I think part of it is that - more so in original Zendikar, much less so in BFZ but still somewhat - it's
way harder to reasonably block landfall creatures that grow in toughness. And I don't even mean something like
Plated Geopede where it has first strike!
Blocking a
Steppe Lynx requires you to pay two mana and get a
Lumengrid Warden statline, and trading with it requires paying three mana for a 3/2 (totally fair baseline, but you're trading not one but
two mana down, which is disastrous tempo-wise even when they don't have a trick). The original landfall creatures got stupidly big. The subsequent ones were "only" a 3/3 for 2 attacking on turn 3,
Snapping Gnarlid still trading with a three-drop most of the time.

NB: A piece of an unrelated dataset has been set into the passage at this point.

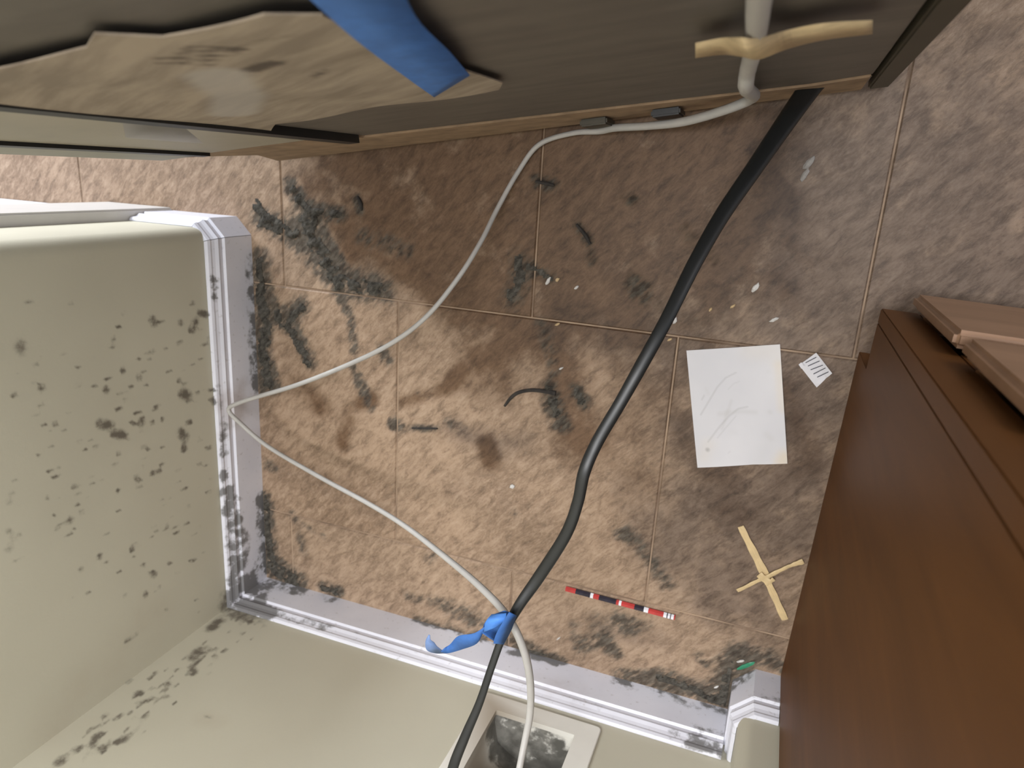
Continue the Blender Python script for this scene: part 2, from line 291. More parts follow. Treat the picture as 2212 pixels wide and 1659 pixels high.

It's a mechanic that is innately way, way better on offense, and every individual point of toughness much more so than every point of power (but every point of power is still a huge knob, 2 is waaaay more than 1). Really, it's not the best mechanic to put on stuff if you don't want an aggressive format at all. But here we are, having decided it is going to be here, +1/+0 is the way to do it given that imo.
ONLY VAGUELY RELATED STORY: Back when WotC employees used to show up at random places and just play Magic against all comers, I got Dave Humpherys talking about
Goblin Guide, one of my favorite one drops. He said that originally, the drawback on the Guide was to put the land
into play... which did not last very long, since the Guide was "when you attack, ~40% chance you trigger all your opponent's landfall abilities and put your entire team directly into the graveyard"
. And that's just a really funny thought to me.